Questions without Answers

“I pray…that the eyes of your heart may be enlightened in order that you may know the hope to which he has called you…and his incomparably great power for us who believe.”  (Eph. 1:18-19)

 Hot coffee. Thank you, Lord. It was a long night.

The café next to the motel is a classic–breakfast served all day, coconut and chocolate cream pies displayed in frosty glass cases, endless refills of coffee. I lift the mug to my lips and tell myself everything is fine. 

But the confusion continues this morning. In the tiny motel room, Mom couldn’t find the toilet. It was plainly visible, but she couldn’t find it.

What should I do about this? I don’t even know what “this” is.
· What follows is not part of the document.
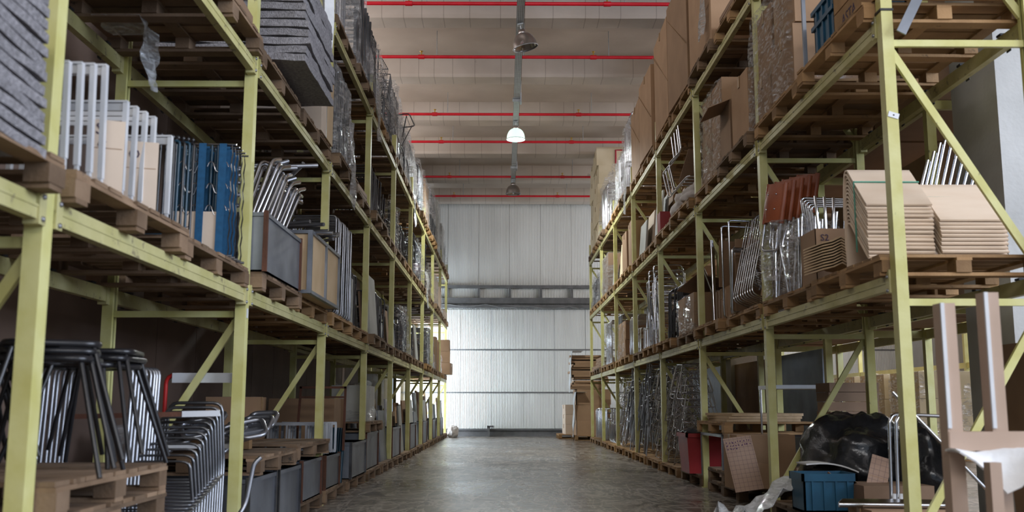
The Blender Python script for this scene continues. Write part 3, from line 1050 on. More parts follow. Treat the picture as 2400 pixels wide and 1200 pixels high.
def wrapped(p, rz, sx, sy, sz, label, content='cartons', m='film', frame=('folded', 'dark_steel'), group=None, taper=0.05, amp=0.03, name='wrapped_load', nf=8, sag=0.0, card='card'):
    t = thing(name, label, 'wrapped load', p, rz, group)
    if content == 'cartons':
        nz = max(1, round(sz / 0.45))
        ny = max(1, round(sy / 0.62))
        for a in range(nz):
            for b in range(ny):
                hh = sz / nz
                link('carton', carton_body(MB(), sx * 0.94 * (1 - taper * a / nz), sy * 0.96 / ny - 0.01, hh - 0.008, 0.008), card, t, (0, -sy / 2 + sy * (b + .5) / ny * 1.0, a * hh))
    elif content == 'frames':
        for i in range(nf):
            y = -sy / 2 + 0.1 + (sy - 0.2) * i / max(1, nf - 1)
            o = frame_obj(frame[0], frame[1], (0, y, 0.01), (RND.uniform(-0.08, 0.08), 0, RND.uniform(-0.1, 0.1)), None, None, t)
            o.scale = (sx / 0.62, 1, sz / (1.0 if frame[0] == 'loop_tall' else 0.86))
    elif content == 'bases':
        for a in range(max(2, int(sz / 0.14))):
            for b in (-1, 1):
                frame_obj(frame[0], frame[1], (0, b * sy / 4, a * 0.12), (0, 0, RND.uniform(-.1, .1)), None, None, t)
    link('plastic_film', film_mesh(sx, sy, sz, crate_uid() * 3.1, amp, taper, sag=sag), m, t)
    return t


def steel_bin(p, rz, sx, sy, h, label, rust=True, group=None):
    t = thing('steel_bin', label, 'bin', p, rz, group)
    th = 0.012
    mb = MB().box(-sx / 2, sx / 2, -sy / 2, sy / 2, 0.0, th)
    link('bin_floor', mb, 'bin', t)
    for q, b in enumerate(((-sx / 2, -sx / 2 + th, -sy / 2, sy / 2), (sx / 2 - th, sx / 2, -sy / 2, sy / 2), (-sx / 2, sx / 2, -sy / 2, -sy / 2 + th), (-sx / 2, sx / 2, sy / 2 - th, sy / 2))):
        link('side_panel', MB().box(*b, 0.0, h), 'bin', t)
    for a in (-1, 1):
        for b in (-1, 1):
            link('corner_post', MB().box(a * sx / 2 - 0.016, a * sx / 2 + 0.016, b * sy / 2 - 0.016, b * sy / 2 + 0.016, -0.0, h + 0.012), 'rust' if rust else 'dark_steel', t)
    link('rim', MB().box(-sx / 2 - .01, sx / 2 + .01, -sy / 2 - .012, -sy / 2 + .012, h - 0.03, h).box(-sx / 2 - .01, sx / 2 + .01, sy / 2 - .012, sy / 2 + .012, h - 0.03, h).box(-sx / 2 - .012, -sx / 2 + .012, -sy / 2, sy / 2, h - 0.03, h).box(sx / 2 - .012, sx / 2 + .012, -sy / 2, sy / 2, h - 0.03, h), 'bin', t)
    return t


def panel(p, rot, w, h, th, m, label, group=None, name='board_panel', cat='panel'):
    """upright board, standing on its long edge: w along y, h up"""
    o = link(name, MB().box(-th / 2, th / 2, -w / 2, w / 2, 0, h), m, None, p, rot)
    return tag(o, label, cat, group)


def ptop(s, k, j, lev):
    if lev == 0:
        x, y, z = slot(s, k, j, 0)
        return x, y, 0.0
    return PALTOP[(s, k, j, lev)]


def at(p, s, toward, along, up=0.0):
    """point 'toward' the aisle and 'along' the rack (away from camera) from p"""
    return (p[0] - s * toward, p[1] + along, p[2] + up)


# ------------------------------------------------------------------ floor pallets under goods
def floor_pallet(s, k, j, grey=True, out=0.0, full=True, note=''):
    x, y, z = slot(s, k, j, 0)
    pallet(x - s * out, y, 0, 'wooden pallet on the floor, %s rack, %s bay, %s place%s' % (RACK[s]['side'], ORD[k + (1 if s < 0 else 0)], 'nearer' if j == 0 else 'farther', note), RND.uniform(-0.02, 0.02), grey, full)
    return (x - s * out, y, PAL_H)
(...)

Across the table from me, my parents have their heads together over the breakfast menu.  I hear Dad suggesting ham and eggs. Or French toast. Or how about good ole’ oatmeal? His voice is loud, too loud, but Mom doesn’t correct him as she normally would. 

While I was awake last night, I came up with a mental list of things Mom is doing differently. Or doesn’t do at all anymore. Like answering the phone. It’s always Dad now, though he hates to talk on the phone. Ironing. For 34 years, Mom washed, starched, and ironed every shirt Dad wore to work. Even the pants he wore to mow the lawn were scrubbed and pressed. Now his khakis are wrinkled and his collars look tired. And gardening. The plants and shrubs Mom tended so carefully are my father’s charges now. 

When did she become so inactive?

Bacon? Ham? Sausage?  Dad tells Mom to just make up her mind, just choose. But she keeps repeating, “Whatever you’re having. That’s what I want. The same as you.”

Just choose?  An hour ago she couldn’t choose what to wear. If I hadn’t helped, would she still be standing there, looking down at her little brown suitcase? Is Dad doing this at home? Helping her get dressed? 

I look at them across the table. Mom’s eyes are fixed on my father. His are scanning the café, probably homing in on the goodies in the dessert case. But when he turns from the pies, he meets her gaze in a way I ‘ve watched since childhood. About this there is no confusion. Their eyes speak clearly their devotion to each other.

The world seems to settle back on its axis. With a silent promise to expect only good things, I drink my coffee and look forward to the day. 

Thank You, Father, for parents who still love each other, in spite of the changes the years have thrust on them. But Lord, I’m scared. Have I overlooked too much for too long? Has Dad been hiding this from me? Why? What do I do now? Who knows how Mom will act tonight? Tomorrow? Ahh, yes. You do. You know, Father. You have always known what this day holds. You have a plan and this day is part of it. Thank You for helping me see the truth. Open my eyes to see the things that have changed; open my spirit to trust in the things that haven’t.